The government has announced a 20 percent reduction in regulatory duty on imported mobile phones as part of the 2026-27 federal budget, a move expected to lower the cost of high-end smartphones by up to Rs. 14,000 from July 1.
Speaking before the National Assembly Standing Committee on Finance, FBR Chairman Rashid Mahmood Langrial said the duty cut is part of the government’s tariff rationalization strategy aimed at streamlining import taxes while maintaining overall revenue stability.
Despite the relief, Langrial recommended retaining the existing tax structure on imported mobile phones, arguing that the current system is progressive, equitable, and continues to generate strong revenue. He opposed major changes to the duty bands, stating that premium smartphones contribute a significant share of import tax collections.

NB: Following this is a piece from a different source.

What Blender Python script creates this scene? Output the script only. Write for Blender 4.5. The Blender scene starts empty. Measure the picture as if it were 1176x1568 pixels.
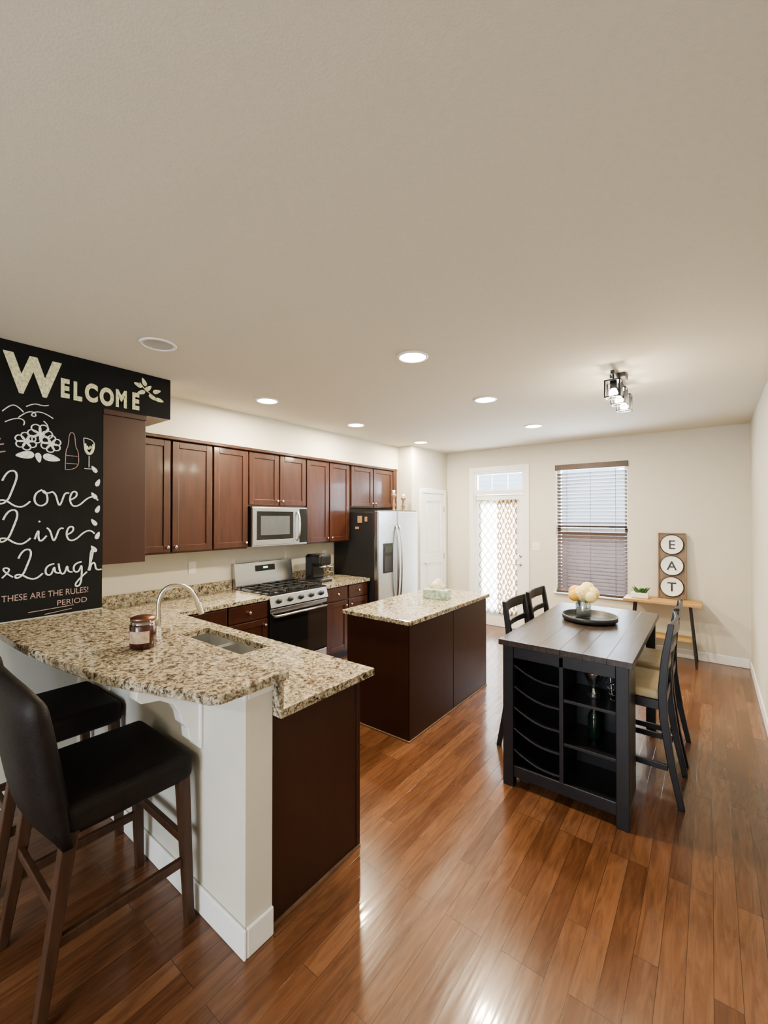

According to the FBR, nearly 95 percent of mobile phones used in Pakistan are locally assembled, while only around 5 percent are imported. The chairman suggested that any future tax relief should primarily target entry-level imported devices priced between $31 and $200, as such measures would benefit price-sensitive consumers and first-time smartphone buyers at a relatively low cost to government revenue.
He also emphasized the importance of supporting local manufacturing through the CKD/SKD regime, which has helped make smartphones more affordable for the broader population.
Recent import data shows strong growth in Pakistan’s smartphone market. Mobile phone imports increased by 61 percent during the year, rising from 640,000 units to 1.04 million units. Meanwhile, the total value of imports surged by 137 percent, while tax collection from imported phones climbed 136 percent to Rs. 36.9 billion.
The FBR noted that the growth was largely driven by demand for higher-end smartphones, while imports of low-cost feature phones declined as consumers increasingly shifted toward smartphones.
According to official figures, flagship smartphones priced above $500 account for only 16 percent of imported units but generate 58 percent of total import tax revenue, contributing Rs. 21.6 billion out of the Rs. 36.9 billion collected at the import stage.
Langrial warned that further reductions in duties on premium devices would mainly benefit affluent consumers while significantly reducing government revenue, with little impact on the broader mobile phone market that is largely served by locally assembled devices.